## YOUR INSTRUCTIONS
Copy out all lines where "scene" appears.

## DATASET EXTRACT
....

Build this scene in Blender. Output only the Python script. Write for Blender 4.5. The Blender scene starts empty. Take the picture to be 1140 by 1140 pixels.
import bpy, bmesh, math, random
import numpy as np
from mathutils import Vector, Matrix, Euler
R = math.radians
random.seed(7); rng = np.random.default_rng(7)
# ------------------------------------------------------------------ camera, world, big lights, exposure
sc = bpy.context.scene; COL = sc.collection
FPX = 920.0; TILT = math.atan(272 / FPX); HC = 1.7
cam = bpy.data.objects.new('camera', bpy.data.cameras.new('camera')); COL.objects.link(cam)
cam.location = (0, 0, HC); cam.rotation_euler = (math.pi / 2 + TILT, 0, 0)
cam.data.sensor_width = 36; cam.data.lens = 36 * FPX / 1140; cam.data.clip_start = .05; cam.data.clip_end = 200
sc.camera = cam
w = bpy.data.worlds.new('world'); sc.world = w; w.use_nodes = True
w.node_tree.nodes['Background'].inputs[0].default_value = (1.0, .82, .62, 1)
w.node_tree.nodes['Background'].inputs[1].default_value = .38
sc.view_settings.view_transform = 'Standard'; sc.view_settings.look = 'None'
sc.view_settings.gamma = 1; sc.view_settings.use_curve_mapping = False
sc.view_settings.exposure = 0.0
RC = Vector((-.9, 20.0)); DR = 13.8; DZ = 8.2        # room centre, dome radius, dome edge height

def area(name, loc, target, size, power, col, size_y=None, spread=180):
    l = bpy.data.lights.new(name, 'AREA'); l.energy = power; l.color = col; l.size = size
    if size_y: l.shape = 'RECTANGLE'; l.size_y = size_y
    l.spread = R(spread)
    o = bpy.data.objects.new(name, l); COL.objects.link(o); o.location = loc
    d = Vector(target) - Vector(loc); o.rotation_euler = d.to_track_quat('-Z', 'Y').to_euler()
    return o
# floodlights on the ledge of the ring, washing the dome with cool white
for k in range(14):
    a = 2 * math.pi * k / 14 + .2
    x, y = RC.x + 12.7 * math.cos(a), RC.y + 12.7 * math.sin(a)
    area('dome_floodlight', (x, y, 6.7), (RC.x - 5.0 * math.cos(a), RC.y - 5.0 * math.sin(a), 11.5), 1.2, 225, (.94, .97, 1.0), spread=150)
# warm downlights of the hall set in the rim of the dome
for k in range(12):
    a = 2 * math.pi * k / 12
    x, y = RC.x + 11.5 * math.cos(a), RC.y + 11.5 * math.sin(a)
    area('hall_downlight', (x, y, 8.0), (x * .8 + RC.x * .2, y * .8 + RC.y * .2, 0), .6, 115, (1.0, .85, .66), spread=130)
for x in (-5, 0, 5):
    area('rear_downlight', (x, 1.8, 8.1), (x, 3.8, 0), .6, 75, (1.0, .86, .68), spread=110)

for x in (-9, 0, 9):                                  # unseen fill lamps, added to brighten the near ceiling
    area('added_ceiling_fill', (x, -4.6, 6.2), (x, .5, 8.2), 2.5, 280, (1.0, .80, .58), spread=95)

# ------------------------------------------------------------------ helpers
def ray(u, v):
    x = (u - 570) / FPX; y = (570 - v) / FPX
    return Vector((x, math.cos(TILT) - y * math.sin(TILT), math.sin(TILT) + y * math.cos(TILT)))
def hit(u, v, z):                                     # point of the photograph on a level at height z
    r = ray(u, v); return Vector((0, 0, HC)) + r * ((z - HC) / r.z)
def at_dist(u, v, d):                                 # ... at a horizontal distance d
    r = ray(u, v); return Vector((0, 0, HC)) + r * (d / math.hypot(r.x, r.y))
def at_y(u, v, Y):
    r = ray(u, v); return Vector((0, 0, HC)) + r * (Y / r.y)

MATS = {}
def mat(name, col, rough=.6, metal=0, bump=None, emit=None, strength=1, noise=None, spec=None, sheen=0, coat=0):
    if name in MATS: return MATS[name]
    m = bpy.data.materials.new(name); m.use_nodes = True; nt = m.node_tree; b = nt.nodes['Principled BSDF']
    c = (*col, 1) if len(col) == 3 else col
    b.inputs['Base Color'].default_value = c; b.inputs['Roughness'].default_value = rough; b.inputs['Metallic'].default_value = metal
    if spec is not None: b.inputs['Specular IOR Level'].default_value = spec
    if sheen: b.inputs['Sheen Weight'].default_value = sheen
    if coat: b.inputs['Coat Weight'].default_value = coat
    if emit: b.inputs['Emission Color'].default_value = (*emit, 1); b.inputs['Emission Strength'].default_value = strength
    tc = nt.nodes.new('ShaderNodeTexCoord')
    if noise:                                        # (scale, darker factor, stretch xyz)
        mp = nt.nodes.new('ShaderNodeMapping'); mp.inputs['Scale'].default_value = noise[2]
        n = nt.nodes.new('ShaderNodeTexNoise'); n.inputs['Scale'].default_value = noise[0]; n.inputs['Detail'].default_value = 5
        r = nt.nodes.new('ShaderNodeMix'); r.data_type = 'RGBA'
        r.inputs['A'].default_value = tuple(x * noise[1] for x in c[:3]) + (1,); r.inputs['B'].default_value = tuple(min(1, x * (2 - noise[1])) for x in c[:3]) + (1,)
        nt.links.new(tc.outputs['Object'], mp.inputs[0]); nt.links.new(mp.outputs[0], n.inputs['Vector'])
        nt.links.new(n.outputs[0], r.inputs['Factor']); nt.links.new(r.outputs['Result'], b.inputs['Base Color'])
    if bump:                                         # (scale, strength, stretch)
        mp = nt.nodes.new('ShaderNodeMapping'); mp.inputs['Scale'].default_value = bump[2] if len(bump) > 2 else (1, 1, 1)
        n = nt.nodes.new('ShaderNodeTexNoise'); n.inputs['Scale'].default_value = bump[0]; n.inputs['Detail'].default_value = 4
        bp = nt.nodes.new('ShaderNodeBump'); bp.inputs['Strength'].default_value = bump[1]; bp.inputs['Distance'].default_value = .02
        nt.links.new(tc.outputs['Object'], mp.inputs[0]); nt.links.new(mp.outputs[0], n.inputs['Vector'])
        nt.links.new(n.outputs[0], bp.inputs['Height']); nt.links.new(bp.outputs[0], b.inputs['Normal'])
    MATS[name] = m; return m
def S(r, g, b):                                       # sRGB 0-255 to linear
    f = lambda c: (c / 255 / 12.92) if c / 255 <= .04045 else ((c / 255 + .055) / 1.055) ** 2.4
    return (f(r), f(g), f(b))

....

## COMPLETE OUTPUT
Build this scene in Blender. Output only the Python script. Write for Blender 4.5. The Blender scene starts empty. Take the picture to be 1140 by 1140 pixels.
sc = bpy.context.scene; COL = sc.collection